INSTRUCTIONS TO FOLLOW ->
The data below should be printed in full, exactly, and without any of its images.

RECORDED INFORMATION ->
++++

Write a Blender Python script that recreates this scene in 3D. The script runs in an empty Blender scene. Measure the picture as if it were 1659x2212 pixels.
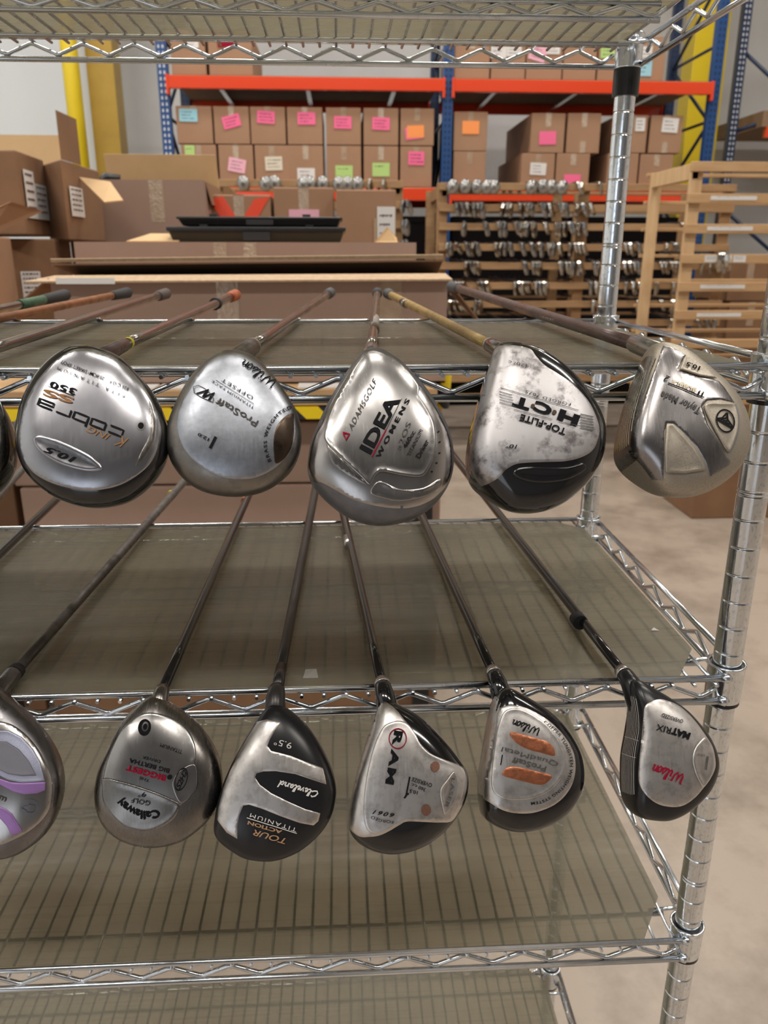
import bpy, math, random
import numpy as np
from mathutils import Vector, Matrix
from mathutils.geometry import delaunay_2d_cdt
random.seed(7)
S = bpy.context.scene
C = S.collection
# ------------------------------------------------------------------ camera
F_PX, PITCH, YAW, ROLL = 1709.56, 0.31455, -0.05457, 0.00154
CAM = np.array([-0.35027, -0.63085, 0.00612])
def cam_axes():
    cy, sy = math.cos(YAW), math.sin(YAW)
    f = np.array([-sy*math.cos(PITCH), cy*math.cos(PITCH), -math.sin(PITCH)])
    rt = np.array([cy, sy, 0.]); up = np.cross(rt, f)
    c, s = math.cos(ROLL), math.sin(ROLL)
    return c*rt+s*up, -s*rt+c*up, f
AX, AY, AF = cam_axes()
cd = bpy.data.cameras.new('camera'); cam = bpy.data.objects.new('camera', cd); C.objects.link(cam)
cam.matrix_world = Matrix(((AX[0], AY[0], -AF[0], CAM[0]), (AX[1], AY[1], -AF[1], CAM[1]), (AX[2], AY[2], -AF[2], CAM[2]), (0, 0, 0, 1)))
cd.sensor_fit = 'VERTICAL'; cd.sensor_height = 24.0; cd.sensor_width = 18.0
cd.lens = F_PX/2212*24.0
cd.clip_start = .01; cd.clip_end = 100
cd.dof.use_dof = True; cd.dof.focus_distance = 0.64; cd.dof.aperture_fstop = 7.5
S.camera = cam
# ------------------------------------------------------------------ light
S.view_settings.view_transform = 'Standard'; S.view_settings.look = 'None'
S.view_settings.gamma = 1; S.view_settings.use_curve_mapping = False
S.view_settings.exposure = 0.0
W = bpy.data.worlds.new('world'); S.world = W; W.use_nodes = True
bgn = W.node_tree.nodes['Background']; bgn.inputs[0].default_value = (0.86, 0.92, 1.0, 1); bgn.inputs[1].default_value = 1.5
CEIL = 4.6
FLOOR = -1.45
LAMPS = [(x, y) for y in (-2.6, 0.4, 3.4, 6.2) for x in (-3.4, -0.2, 3.2)]
LAMP_W = 60
def lamp(x, y):
    l = bpy.data.lights.new('ceiling_lamp_light', 'AREA'); l.shape = 'RECTANGLE'; l.size = 1.9; l.size_y = .32
    l.energy = LAMP_W; l.color = (1.0, .94, .86)
    return l
# ------------------------------------------------------------------ helpers
def ray(u, v):
    d = AX*(u-829.5)/F_PX - AY*(v-1106)/F_PX + AF
    return d
def at(u, v, X=None, Y=None, Z=None):
    d = ray(u, v)
    t = (X-CAM[0])/d[0] if X is not None else (Y-CAM[1])/d[1] if Y is not None else (Z-CAM[2])/d[2]
    return CAM+d*t
def rect(u0, v0, u1, v1, Y):
    um, vm = (u0+u1)/2, (v0+v1)/2
    return at(u0, vm, Y=Y)[0], at(u1, vm, Y=Y)[0], at(um, v1, Y=Y)[2], at(um, v0, Y=Y)[2]
LOC = {}
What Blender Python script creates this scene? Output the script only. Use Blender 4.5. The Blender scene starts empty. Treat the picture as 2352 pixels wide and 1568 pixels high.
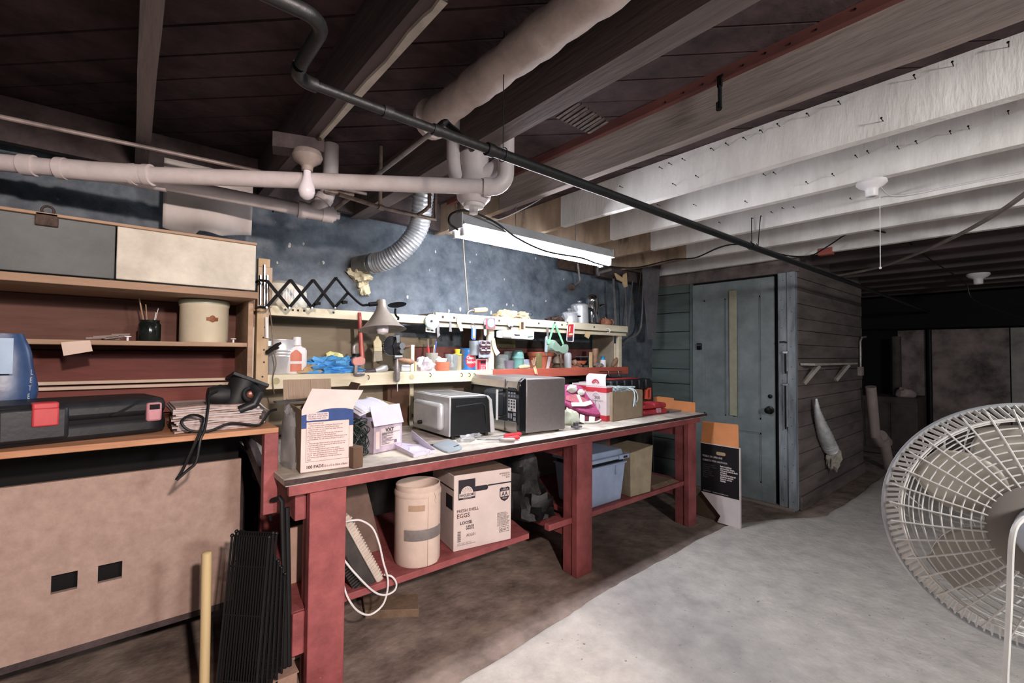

++++

FINISHED TASK ->
Write a Blender Python script that recreates this scene in 3D. The script runs in an empty Blender scene. Measure the picture as if it were 1659x2212 pixels.
import bpy, math, random
import numpy as np
from mathutils import Vector, Matrix
from mathutils.geometry import delaunay_2d_cdt
random.seed(7)
S = bpy.context.scene
C = S.collection
# ------------------------------------------------------------------ camera
F_PX, PITCH, YAW, ROLL = 1709.56, 0.31455, -0.05457, 0.00154
CAM = np.array([-0.35027, -0.63085, 0.00612])
def cam_axes():
    cy, sy = math.cos(YAW), math.sin(YAW)
    f = np.array([-sy*math.cos(PITCH), cy*math.cos(PITCH), -math.sin(PITCH)])
    rt = np.array([cy, sy, 0.]); up = np.cross(rt, f)
    c, s = math.cos(ROLL), math.sin(ROLL)
    return c*rt+s*up, -s*rt+c*up, f
AX, AY, AF = cam_axes()
cd = bpy.data.cameras.new('camera'); cam = bpy.data.objects.new('camera', cd); C.objects.link(cam)
cam.matrix_world = Matrix(((AX[0], AY[0], -AF[0], CAM[0]), (AX[1], AY[1], -AF[1], CAM[1]), (AX[2], AY[2], -AF[2], CAM[2]), (0, 0, 0, 1)))
cd.sensor_fit = 'VERTICAL'; cd.sensor_height = 24.0; cd.sensor_width = 18.0
cd.lens = F_PX/2212*24.0
cd.clip_start = .01; cd.clip_end = 100
cd.dof.use_dof = True; cd.dof.focus_distance = 0.64; cd.dof.aperture_fstop = 7.5
S.camera = cam
# ------------------------------------------------------------------ light
S.view_settings.view_transform = 'Standard'; S.view_settings.look = 'None'
S.view_settings.gamma = 1; S.view_settings.use_curve_mapping = False
S.view_settings.exposure = 0.0
W = bpy.data.worlds.new('world'); S.world = W; W.use_nodes = True
bgn = W.node_tree.nodes['Background']; bgn.inputs[0].default_value = (0.86, 0.92, 1.0, 1); bgn.inputs[1].default_value = 1.5
CEIL = 4.6
FLOOR = -1.45
LAMPS = [(x, y) for y in (-2.6, 0.4, 3.4, 6.2) for x in (-3.4, -0.2, 3.2)]
LAMP_W = 60
def lamp(x, y):
    l = bpy.data.lights.new('ceiling_lamp_light', 'AREA'); l.shape = 'RECTANGLE'; l.size = 1.9; l.size_y = .32
    l.energy = LAMP_W; l.color = (1.0, .94, .86)
    return l
# ------------------------------------------------------------------ helpers
def ray(u, v):
    d = AX*(u-829.5)/F_PX - AY*(v-1106)/F_PX + AF
    return d
def at(u, v, X=None, Y=None, Z=None):
    d = ray(u, v)
    t = (X-CAM[0])/d[0] if X is not None else (Y-CAM[1])/d[1] if Y is not None else (Z-CAM[2])/d[2]
    return CAM+d*t
def rect(u0, v0, u1, v1, Y):
    um, vm = (u0+u1)/2, (v0+v1)/2
    return at(u0, vm, Y=Y)[0], at(u1, vm, Y=Y)[0], at(um, v1, Y=Y)[2], at(um, v0, Y=Y)[2]
LOC = {}
What Blender Python script creates this scene? Output the script only. Use Blender 4.5. The Blender scene starts empty. Treat the picture as 2352 pixels wide and 1568 pixels high.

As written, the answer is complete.